Tuesday, December 21, 2010

Christmas, Cuban prisoners of conscience & the power of love

You have heard that it was said, 'Love (agape) your neighbor and hate your enemy.' But I tell you: Love (agape) your enemies and pray for those who persecute you, that you may be sons of your Father in heaven. He causes his sun to rise on the evil and the good, and sends rain on the righteous and the unrighteous. If you love those who love you, what reward will you get?
—Matthew 5:42-44

Cardinal Jaime Ortega in The Washington Post: "hope springs eternal" that Havana will honor its "formal promise" to free them.

The Washington Post reports that "The Roman Catholic Cardinal who helped broker a deal with Cuba to free dissidents jailed in a 2003 crackdown says he hopes the government will make good on its pledge to release the last 11 remaining in prison."

There is a commonality that all the 2003 prisoners of conscience still behind bars share according to The Washington Post:

Cuba agreed to the deal in July. All 52 were supposed to be freed by early November.

Exile was not an explicit condition of the agreement, however all but one of the 41 released so far are now living in Spain.

Those still behind bars have said they want to remain on the island.

These 11 men are "guilty" of loving their country not wanting to leave it and having the courage to say, while still in prison, that if released they will continue working to obtain democratic change using nonviolent means. The very reason the Cuban dictatorship unjustly imprisoned them in the first place.

The term "love" is not a sentimental or weak love, but the powerful "love" known through Christian thought and the ancient Greeks as "agape." C.S. Lewis in his book The Four Loves offered an explanation of the the four Greek words that are translated as love in English: "storge" (affection), "philia" (friendship), "eros" (sexual or romantic love) [ all of which have a rational basis for existing based on self-interest and reciprocity]. It is the fourth kind of love that Lewis describes as "agape" (selfless love) "passionately committed to the wellbeing of the other" that applies here. It is also the reason that the Cuban dictatorship could not predict that this would happen. Because agape has been described by Peter Kreeft as a "scandal to reason because it means loving people not just in terms of justice or what they deserve, but simply loving them absolutely. " It does not fit into the dialectical materialist framework.
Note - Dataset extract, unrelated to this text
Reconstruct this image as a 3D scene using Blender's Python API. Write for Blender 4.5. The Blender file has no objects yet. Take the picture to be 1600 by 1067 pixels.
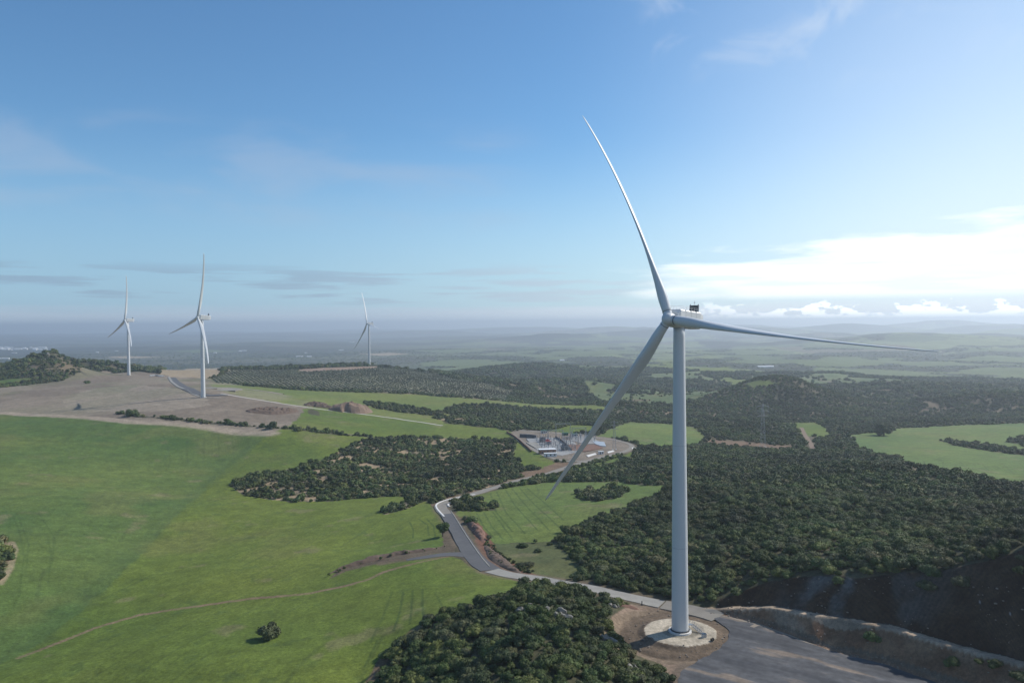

It transcends both the dialectical and the material because it is of the spirit and not the flesh.

Dr. Martin Luther King Jr. while visiting St. Augustine in the 1960s at the height of the Civil Rights struggle spoke [in the video above] of this kind of love and the impracticality of violence:

"Its difficult advice and in some quarters it isn't too popular to say it...Let us recognize that violence is not the answer. I must say to you tonight that violence is impractical...We have another method that is much more powerful and much more effective than the weapon of violence...Hate isn't our weapon either...I am not talking now about a weak love it would be nonsense for an oppressed people to love their oppressor in an affectionate sense I'm not talking about that too many people confuse the meaning of love when they go to criticizing the love ethic. ...I am talking about a love that is so strong that it becomes a demanding love. A love that is so strong that it organizes itself into a mass movement and says somehow I am my brothers keeper and he is so wrong that I am willing to suffer and die to get him right and to see that he is on the wrong road."
As Christmas approaches and the Christian world prepares to celebrate the birth of Jesus Christ and begins to reflect on the "scandal of the cross" and the significance of Easter. It can be said that these men are following a distinctly Christian path.

Hopefully, after so many years separated from their families these prisoners of conscience will be able to celebrate Christmas at home with them this year. Nevertheless, one thing is certain whether in prison or back home their selfless sacrifice for the good of all Cubans follows Christ's teachings and with their example offers everyone hope. At the same time one cannot forget that there are still scores of political prisoners that will still be in prison despite the release of these 11 and they should not be forgotten.